#### Description of the task:
Only the lines starting at the one with "Continue the Blender" and ending at the one with "g.box(-4.2, -2.3, .12, 6.2, FLOOR, 4.6);" should be copied, exactly and with both ends kept.
** BEGIN **
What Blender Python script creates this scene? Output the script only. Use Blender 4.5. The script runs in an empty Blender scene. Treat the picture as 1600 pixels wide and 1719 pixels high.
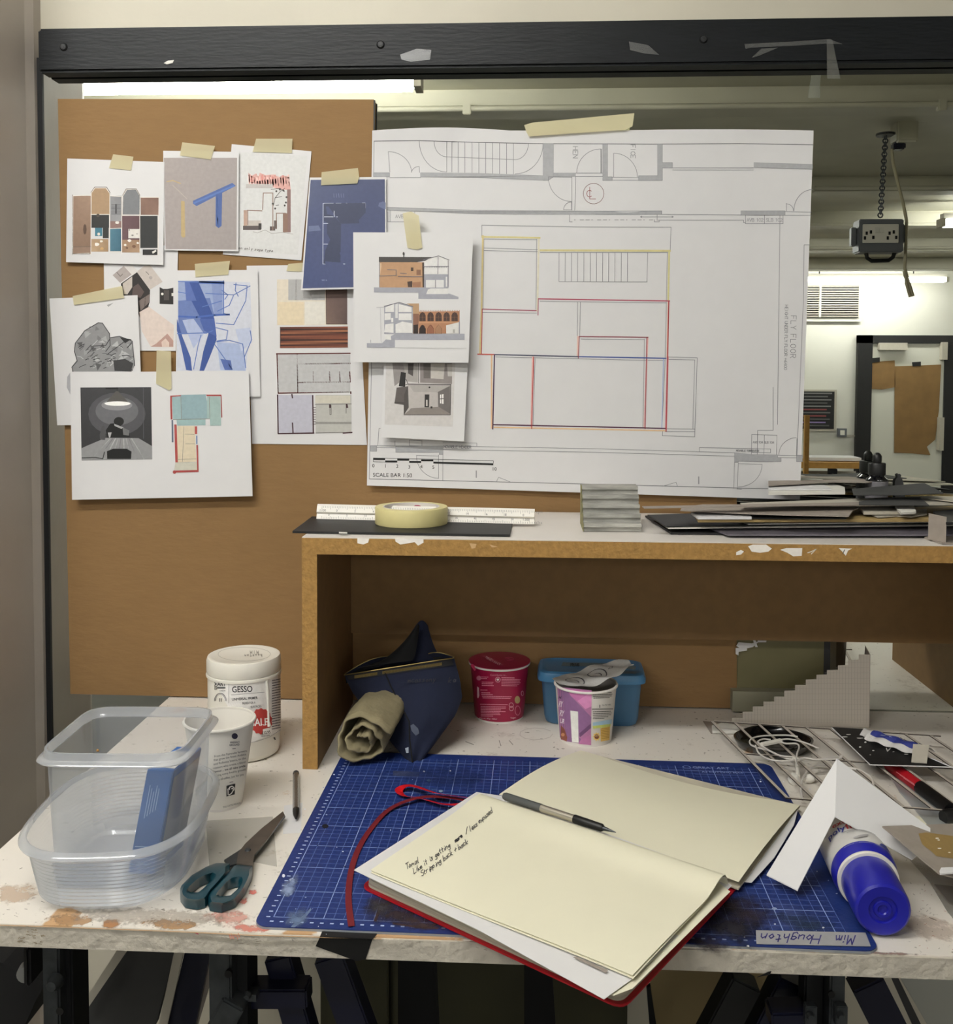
import bpy, bmesh, math, random
from mathutils import Vector, Matrix
from mathutils.geometry import tessellate_polygon
random.seed(7)
# ------------------------------------------------------------ camera, world, exposure
TZ = 0.95                      # worktop height above the floor; all coordinates below are relative to the worktop
EYE = Vector((0, -1.6192, .5424)); FPX = 1663.9; PPY = 703.18
yaw, pitch, roll = .0522, .0449, .0044
fw = Vector((-math.sin(yaw)*math.cos(pitch), math.cos(yaw)*math.cos(pitch), -math.sin(pitch)))
rt = Vector((math.cos(yaw), math.sin(yaw), 0)); up = rt.cross(fw)
rt, up = rt*math.cos(roll)+up*math.sin(roll), -rt*math.sin(roll)+up*math.cos(roll)
scene = bpy.context.scene
cd = bpy.data.cameras.new('camera'); cam = bpy.data.objects.new('camera', cd); scene.collection.objects.link(cam)
cd.sensor_fit = 'HORIZONTAL'; cd.sensor_width = 36; cd.lens = FPX/1600*36; cd.shift_y = (PPY-859.5)/1600
cd.clip_start = .02; cd.clip_end = 60
M = Matrix((rt, up, -fw)).transposed().to_4x4(); M.translation = EYE+Vector((0, 0, TZ)); cam.matrix_world = M
scene.camera = cam
w = bpy.data.worlds.new('world'); scene.world = w; w.use_nodes = True
w.node_tree.nodes['Background'].inputs[0].default_value = (.02, .02, .02, 1)
vs = scene.view_settings; vs.view_transform = 'Standard'; vs.look = 'None'; vs.gamma = 1; vs.use_curve_mapping = False
vs.exposure = 0.0
LAMP = 47.0                     # strength of the fluorescent diffusers
LAMPCOL = (1, .985, .95, 1)
# ------------------------------------------------------------ helpers
def lin(c):
    if isinstance(c, str): c = tuple(int(c[i:i+2], 16) for i in (0, 2, 4))
    return tuple(((v/255+.055)/1.055)**2.4 if v > 10 else v/255/12.92 for v in c)
def ray(x, y): return fw+rt*((x-800)/FPX)-up*((y-PPY)/FPX)
def onz(x, y, z=0.): d = ray(x, y); return EYE+d*((z-EYE.z)/d.z)
def ony(x, y, Y): d = ray(x, y); return EYE+d*((Y-EYE.y)/d.y)
def V(*a): return Vector(a)
def mat(name, col, rough=.6, metal=0., noise=0., nscale=20., bump=0., bscale=60., spec=.5, col2=None, trans=0., coat=0., detail=4, stretch=None):
    m = bpy.data.materials.new(name); m.use_nodes = True; nt = m.node_tree; b = nt.nodes['Principled BSDF']
    c = lin(col) if not isinstance(col, tuple) or max(col) > 1 else col
    b.inputs['Base Color'].default_value = (*c, 1); b.inputs['Roughness'].default_value = rough; b.inputs['Metallic'].default_value = metal
    b.inputs['Specular IOR Level'].default_value = spec; b.inputs['Coat Weight'].default_value = coat
    tc = nt.nodes.new('ShaderNodeTexCoord'); mp = nt.nodes.new('ShaderNodeMapping'); nt.links.new(tc.outputs['Object'], mp.inputs[0])
    if stretch: mp.inputs['Scale'].default_value = stretch
    n = nt.nodes.new('ShaderNodeTexNoise'); n.inputs['Scale'].default_value = nscale; n.inputs['Detail'].default_value = detail
    nt.links.new(mp.outputs[0], n.inputs['Vector'])
    c2 = lin(col2) if col2 else tuple(v*(1-noise) for v in c)
    r = nt.nodes.new('ShaderNodeValToRGB'); r.color_ramp.elements[0].position = .35; r.color_ramp.elements[1].position = .65
    r.color_ramp.elements[0].color = (*c2, 1); r.color_ramp.elements[1].color = (*c, 1)
    nt.links.new(n.outputs['Fac'], r.inputs[0]); nt.links.new(r.outputs[0], b.inputs['Base Color'])
    if bump:
        n2 = nt.nodes.new('ShaderNodeTexNoise'); n2.inputs['Scale'].default_value = bscale; n2.inputs['Detail'].default_value = 5
        nt.links.new(mp.outputs[0], n2.inputs['Vector'])
        bp = nt.nodes.new('ShaderNodeBump'); bp.inputs['Strength'].default_value = bump; bp.inputs['Distance'].default_value = .004
        nt.links.new(n2.outputs['Fac'], bp.inputs['Height']); nt.links.new(bp.outputs[0], b.inputs['Normal'])
    return m
def emit(name, col, s):
    m = bpy.data.materials.new(name); m.use_nodes = True; nt = m.node_tree; nt.nodes.remove(nt.nodes['Principled BSDF'])
    e = nt.nodes.new('ShaderNodeEmission'); e.inputs[0].default_value = col; e.inputs[1].default_value = s
    nt.links.new(e.outputs[0], nt.nodes['Material Output'].inputs[0]); return m
def see_through(name, col, body=.2, gloss=.12, rough=.25, tcol=(.96, .97, .98)):
    """thin cloudy plastic: mostly clear, some white scatter, some sheen"""
    m = bpy.data.materials.new(name); m.use_nodes = True; nt = m.node_tree; nt.nodes.remove(nt.nodes['Principled BSDF'])
    N = nt.nodes.new; L = nt.links.new
    t = N('ShaderNodeBsdfTransparent'); t.inputs[0].default_value = (*tcol, 1)
    d = N('ShaderNodeBsdfDiffuse'); d.inputs[0].default_value = (*lin(col), 1)
    tl = N('ShaderNodeBsdfTranslucent'); tl.inputs[0].default_value = (*lin(col), 1)
    g = N('ShaderNodeBsdfGlossy'); g.inputs['Roughness'].default_value = rough
    m0 = N('ShaderNodeMixShader'); m0.inputs[0].default_value = .5; L(d.outputs[0], m0.inputs[1]); L(tl.outputs[0], m0.inputs[2])
    m1 = N('ShaderNodeMixShader'); m1.inputs[0].default_value = body; L(t.outputs[0], m1.inputs[1]); L(m0.outputs[0], m1.inputs[2])
    fr = N('ShaderNodeLayerWeight'); fr.inputs[0].default_value = .25
    mt = N('ShaderNodeMath'); mt.operation = 'MULTIPLY'; mt.inputs[1].default_value = gloss*4; L(fr.outputs['Facing'], mt.inputs[0])
    ad = N('ShaderNodeMath'); ad.operation = 'ADD'; ad.use_clamp = True; ad.inputs[1].default_value = gloss*.3; L(mt.outputs[0], ad.inputs[0])
    m2 = N('ShaderNodeMixShader'); L(ad.outputs[0], m2.inputs[0]); L(m1.outputs[0], m2.inputs[1]); L(g.outputs[0], m2.inputs[2])
    L(m2.outputs[0], nt.nodes['Material Output'].inputs[0]); return m
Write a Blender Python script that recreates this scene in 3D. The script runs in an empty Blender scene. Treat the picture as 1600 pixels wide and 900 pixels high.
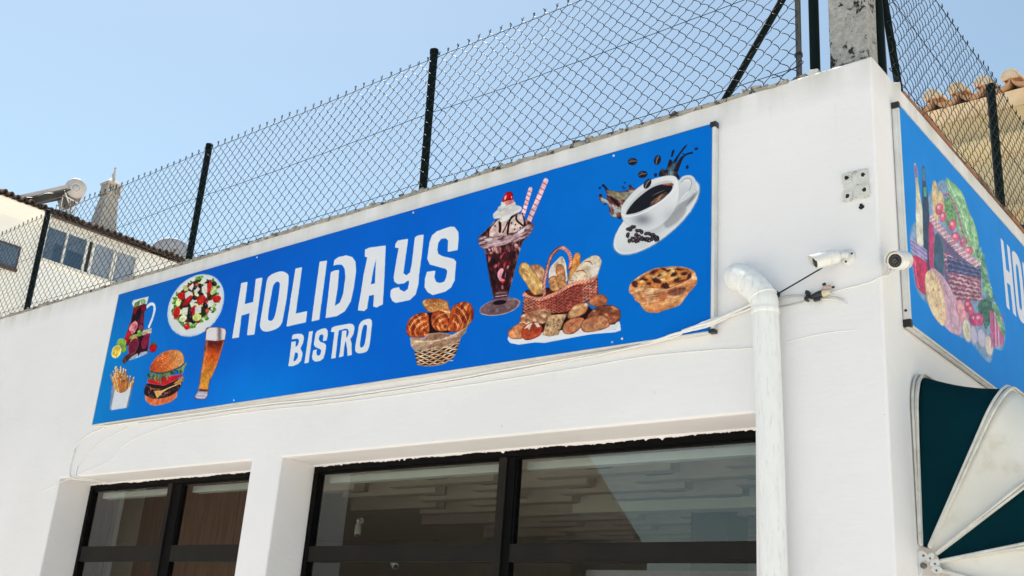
import bpy, bmesh, math, random
import numpy as np
from mathutils import Vector, Matrix
SC=bpy.context.scene; COL=SC.collection
R=math.radians
# ---------------------------------------------------------------- camera
CAM=(1.4234,-3.8366,1.6)
right=Vector((0.77000845,0.63413218,0.07045121)); up=Vector((0.15951949,-0.29825075,0.94106324)); fwd=Vector((-0.61777061,0.7133883,0.33081204))
cd=bpy.data.cameras.new('camera'); cam=bpy.data.objects.new('camera',cd); COL.objects.link(cam)
m=Matrix((right,up,-fwd)).transposed().to_4x4(); m.translation=CAM; cam.matrix_world=m
cd.sensor_width=36; cd.lens=1645.53/1600*36; cd.clip_start=.05; cd.clip_end=2000
SC.camera=cam
# ---------------------------------------------------------------- sky, sun, exposure
SUN_EL,SUN_AZ=R(70),R(-72)          # azimuth from +Y towards +X: the sun stands high, behind and left of the bistro
w=bpy.data.worlds.new('World'); SC.world=w; w.use_nodes=True
nt=w.node_tree; bg=nt.nodes['Background']; sky=nt.nodes.new('ShaderNodeTexSky'); sky.sky_type='NISHITA'; sky.sun_disc=False
sky.sun_elevation=SUN_EL; sky.sun_rotation=SUN_AZ; sky.altitude=20; sky.air_density=1.0; sky.dust_density=.95; sky.ozone_density=.3
tn=nt.nodes.new('ShaderNodeMixRGB'); tn.blend_type='MULTIPLY'; tn.inputs[0].default_value=1; tn.inputs[2].default_value=(1,1.01,.87,1); nt.links.new(sky.outputs[0],tn.inputs[1]); nt.links.new(tn.outputs[0],bg.inputs[0]); bg.inputs[1].default_value=.081
sd=bpy.data.lights.new('sun','SUN'); sd.energy=5.0; sd.angle=R(.53); sd.color=(1,.955,.89)
so=bpy.data.objects.new('sun',sd); COL.objects.link(so)
sv=Vector((math.sin(SUN_AZ)*math.cos(SUN_EL),math.cos(SUN_AZ)*math.cos(SUN_EL),math.sin(SUN_EL)))
so.rotation_euler=sv.to_track_quat('Z','Y').to_euler(); so.location=(0,0,30)
SC.view_settings.view_transform='Standard'; SC.view_settings.look='None'; SC.view_settings.gamma=1; SC.view_settings.use_curve_mapping=False
SC.view_settings.exposure=1.33
rnd=random.Random(77)
# ---------------------------------------------------------------- materials
def srgb(c):
    return tuple(((v/255.)/12.92 if v/255.<=.04045 else ((v/255.+.055)/1.055)**2.4) for v in c)+(1,)
def N(nt,t,**k):
    n=nt.nodes.new(t)
    for a,b in k.items():
        if a.startswith('i_'): n.inputs[int(a[2:])].default_value=b
        else: setattr(n,a,b)
    return n
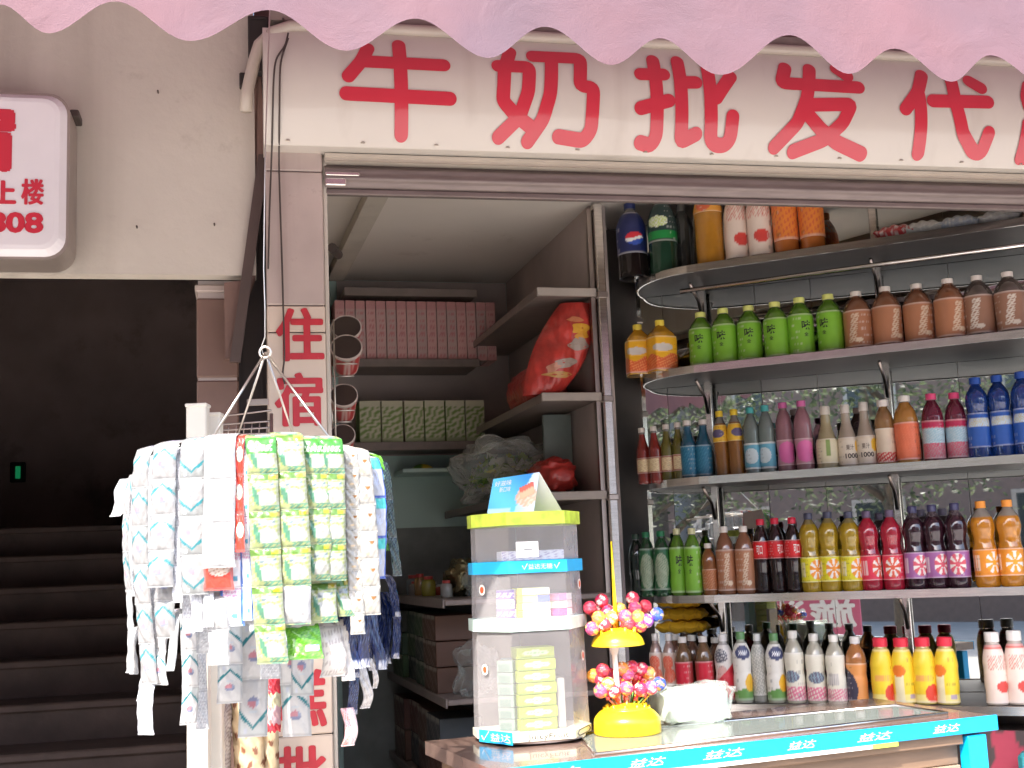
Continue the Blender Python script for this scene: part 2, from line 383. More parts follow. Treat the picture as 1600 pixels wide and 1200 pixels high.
# passage shell
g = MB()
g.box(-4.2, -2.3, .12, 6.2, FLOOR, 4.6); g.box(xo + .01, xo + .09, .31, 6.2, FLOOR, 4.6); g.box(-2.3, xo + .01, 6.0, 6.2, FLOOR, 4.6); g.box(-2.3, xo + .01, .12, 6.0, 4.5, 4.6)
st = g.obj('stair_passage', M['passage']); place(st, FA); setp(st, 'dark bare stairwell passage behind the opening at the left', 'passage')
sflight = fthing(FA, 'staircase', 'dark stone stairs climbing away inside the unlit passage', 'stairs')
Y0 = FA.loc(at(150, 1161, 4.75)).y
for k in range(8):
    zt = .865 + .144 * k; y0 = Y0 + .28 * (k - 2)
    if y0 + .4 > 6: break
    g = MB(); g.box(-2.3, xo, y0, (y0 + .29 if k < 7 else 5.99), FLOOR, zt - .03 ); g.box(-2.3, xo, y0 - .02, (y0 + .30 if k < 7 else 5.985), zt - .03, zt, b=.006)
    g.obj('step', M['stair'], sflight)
ex = fthing(FA, 'exit_light', 'tiny green emergency light glowing deep in the dark stairwell', 'exit light')
q = FA.pix(28, 738, 5.98)
g = MB(); g.box(q.x - .05, q.x + .05, 5.96, 5.999, q.z - .07, q.z + .07, b=.006); g.obj('housing', M['dark'], ex)
g = MB(); g.box(q.x - .012, q.x + .02, 5.953, 5.9595, q.z - .045, q.z + .04); g.obj('lens', M['exit'], ex)
# wall over the shop front, behind the sign; the awning's shade is put into its brown
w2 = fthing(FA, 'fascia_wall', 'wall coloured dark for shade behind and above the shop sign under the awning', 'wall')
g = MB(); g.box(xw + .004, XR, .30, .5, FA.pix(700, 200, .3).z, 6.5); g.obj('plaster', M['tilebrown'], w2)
# shop shell
ZC = 2.86
g = MB(); g.box(.02, XR, .16, 5.2, ZC, ZC + .12); c = g.obj('shop_ceiling', M['ceil']); place(c, FA); c['kind'] = 'structure'
g = MB(); g.box(XR - .15, XR - .02, .16, 5.0, FLOOR, ZC); c = g.obj('right_wall', M['inner']); place(c, FA); setp(c, 'plain side wall at the far right end of the shop', 'wall')
# alcove walls
YB = AL.pixz(650, 440, ZC).y
XL = AL.pix(517, 560, YB).x
g = MB(); g.box(XL - .1, .12, YB, YB + .1, FLOOR, ZC); c = g.obj('back_wall', M['teal']); place(c, AL); setp(c, 'pale teal back wall of the goods alcove', 'wall')
P0 = FA.wor(FA.pix(512, 700).x + .004, .235, 0); P1 = AL.wor(XL, YB, 0); nn = Vector((-(P1 - P0).y, (P1 - P0).x, 0)).normalized() * .08
g = MB(); g.add([(p.x, p.y, z) for z in (FLOOR, ZC) for p in (P0, P1, P1 + nn, P0 + nn)], [(0, 1, 2, 3), (7, 6, 5, 4), (0, 4, 5, 1), (1, 5, 6, 2), (2, 6, 7, 3), (3, 7, 4, 0)])
c = g.obj('side_wall', M['wall']); setp(c, 'beige left side wall of the alcove right behind the pillar', 'wall')
g = MB(); g.box(.0, .06, .03, YB - .002, FLOOR, ZC); c = g.obj('partition', M['inner']); place(c, AL); setp(c, 'brownish partition panel between the goods alcove and the drinks shelves', 'partition')
# ceiling conduit / cornice strip
cor = thing('conduit', 'cream conduit running along the ceiling edge behind the pillar', 'conduit')
k0, k1 = atz(590, 300, ZC - .025), atz(524, 432, ZC - .025); dd = (k1 - k0); k0 = k0 - dd * .25; sd = Vector((dd.y, -dd.x, 0)).normalized() * .034
g = MB(); g.add([tuple(p + Vector((0, 0, z))) for z in (-.02, .022) for p in (k0 - sd, k0 + sd, k1 + sd, k1 - sd)], [(0, 3, 2, 1), (4, 5, 6, 7), (0, 1, 5, 4), (1, 2, 6, 5), (2, 3, 7, 6), (3, 0, 4, 7)])
g.obj('channel', M['wall'], cor)
# drinks back wall
XD0 = DR.pix(958, 700, .36).x
g = MB(); g.box(XD0, 1.9, .56, .64, FLOOR, ZC); g.box(XD0 - .02, XD0 + .02, .36, .6, FLOOR, ZC); c = g.obj('shelving_wall', M['inner']); place(c, DR); setp(c, 'dark wall carrying the mirrors behind the drinks shelving', 'wall')

# ------------------------------------------------------------------ pillar
PW = FA.pix(512, 700).x
pil = fthing(FA, 'pillar', 'narrow pink tiled pillar with red painted characters', 'pillar')
cuts = [FLOOR, FA.pix(465, 1150).z, FA.pix(465, 1000).z, FA.pix(465, 760).z, FA.pix(465, 519).z, FA.pix(465, 477).z, FA.pix(465, 250).z - .03, 2.93]
g = MB(); g.box(.004, PW - .004, .005, .22, FLOOR, 2.92); g.obj('core', M['dark'], pil)
low = mat('pale_tile', (.60, .49, .40), .4, var=.06, scale=6, dirt=((.40, .31, .25), 10, .66))
for k in range(len(cuts) - 1):
    g = MB(); g.box(0, PW, 0, .23, cuts[k] + .0012, cuts[k + 1] - .0012, b=.003); g.obj('tile', M['tile'] if cuts[k] > cuts[4] else low, pil)
g = MB(); g.box(PW + .001, PW + .012, .012, .16, FLOOR, 2.92, b=.002); g.obj('edge_strip', M['wall'], pil)
def bold_add(g, vs, fs, d, y):
    for i, (dx, dz) in enumerate(((0, 0), (d, 0), (-d, 0), (0, d * .8), (0, -d * .8), (d * .7, d * .6), (-d * .7, -d * .6), (d * .7, -d * .6), (-d * .7, d * .6))):
        g.add([(x + dx, y - .00016 * i, z + dz) for x, z in vs], fs)
def panel_glyph(ch, px0, py0, px1, py1, bold=.042):
    a = FA.pix(px0, py1); b_ = FA.pix(px1, py0)
    vs, fs = text_mesh(ch, 1, 0, (a.x, a.z, b_.x, b_.z))
    g = MB(); bold_add(g, vs, fs, bold * .1, -.0012); g.obj('painted_character', M['redpaint'], pil)
panel_glyph('住', 434, 483, 503, 563); panel_glyph('宿', 432, 584, 502, 665)
panel_glyph('糕', 436, 1046, 507, 1138); panel_glyph('批', 435, 1164, 508, 1243)

# slanted dark strut and dark side panel left of the pillar
def rod(name, label, cat, pts, r, mt, n=6, smooth=True):
    o = thing(name, label, cat, pts[0]); g = MB(); g.tube([p - pts[0] for p in map(Vector, pts)], r, n); g.obj('rod', mt, o, smooth); return o
sp = fthing(FA, 'shutter_cover', 'dark grey metal shutter cover in the gap left of the pillar', 'panel')
g = MB(); xa, xb = FA.pix(368, 600, .2).x, .03; g.box(xa - .1, xb, .232, .262, FLOOR, 2.95)
for k in range(3): g.box(xa + .02 + k * .045, xa + .026 + k * .045, .224, .2315, FLOOR, 2.9)
g.obj('sheet', mat('panel_grey', (.085, .07, .066), .45, var=.2, scale=5), sp)
ds = fthing(FA, 'slanted_strut', 'dark slanted metal strut leaning left beside the pillar top', 'strut')
a0, a1 = FA.pix(412, 242, .05), FA.pix(367, 566, .05); hw = .0135
g = MB(); g.add([(a0.x - hw, .045, a0.z), (a0.x + hw, .045, a0.z), (a1.x + hw, .045, a1.z), (a1.x - hw, .045, a1.z), (a0.x - hw, .056, a0.z), (a0.x + hw, .056, a0.z), (a1.x + hw, .056, a1.z), (a1.x - hw, .056, a1.z)],
                [(0, 1, 2, 3), (7, 6, 5, 4), (0, 4, 5, 1), (1, 5, 6, 2), (2, 6, 7, 3), (3, 7, 4, 0)]); g.obj('bar', mat('strut_brown', (.075, .05, .042), .5), ds)
sl_ = fthing(FA, 'wall_reveal', 'pale plastered reveal tapering down beside the slanted strut', 'reveal')
b0, b1 = FA.pix(400, 300, .062), FA.pix(360, 566, .062)
g = MB(); y0, y1 = .062, .2
t0, t1 = FA.pix(418, 240, .062), FA.pix(371, 560, .062); lx = xp1 - .02
g.add([(lx, y0, t0.z), (t0.x, y0, t0.z), (t1.x, y0, t1.z), (lx - .03, y0, t1.z), (lx, y1, t0.z), (t0.x, y1, t0.z), (t1.x, y1, t1.z), (lx - .03, y1, t1.z)], [(0, 3, 2, 1), (4, 5, 6, 7), (0, 1, 5, 4), (1, 2, 6, 5), (2, 3, 7, 6), (3, 0, 4, 7)])
#g.obj('plaster', M['wall'], sl_)
g = MB(); zt = FA.pix(395, 440, .062).z
g.add([(xw - .002, y0, 3.0), (t0.x - .02, y0, 3.0), (t0.x - .004, y0, t0.z), (FA.pix(389, 440, .062).x, y0, zt), (FA.pix(366, 566, .062).x, y0, t1.z), (FA.pix(352, 566, .062).x, y0, t1.z), (FA.pix(350, 440, .062).x, y0, zt - .004), (xw - .002, y0, zt + .01)] +
      [(xw - .002, y0 + .03, 3.0), (t0.x - .02, y0 + .03, 3.0), (t0.x - .004, y0 + .03, t0.z), (FA.pix(389, 440, .062).x, y0 + .03, zt), (FA.pix(366, 566, .062).x, y0 + .03, t1.z), (FA.pix(352, 566, .062).x, y0 + .03, t1.z), (FA.pix(350, 440, .062).x, y0 + .03, zt - .004), (xw - .002, y0 + .03, zt + .01)],
      [tuple(range(8))[::-1], tuple(range(8, 16))] + [(i, (i + 1) % 8, (i + 1) % 8 + 8, i + 8) for i in range(8)]); g.obj('plaster', M['tilebrown'], sl_)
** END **
#### Output:
Continue the Blender Python script for this scene: part 2, from line 383. More parts follow. Treat the picture as 1600 pixels wide and 1200 pixels high.
# passage shell
g = MB()
g.box(-4.2, -2.3, .12, 6.2, FLOOR, 4.6); g.box(xo + .01, xo + .09, .31, 6.2, FLOOR, 4.6); g.box(-2.3, xo + .01, 6.0, 6.2, FLOOR, 4.6); g.box(-2.3, xo + .01, .12, 6.0, 4.5, 4.6)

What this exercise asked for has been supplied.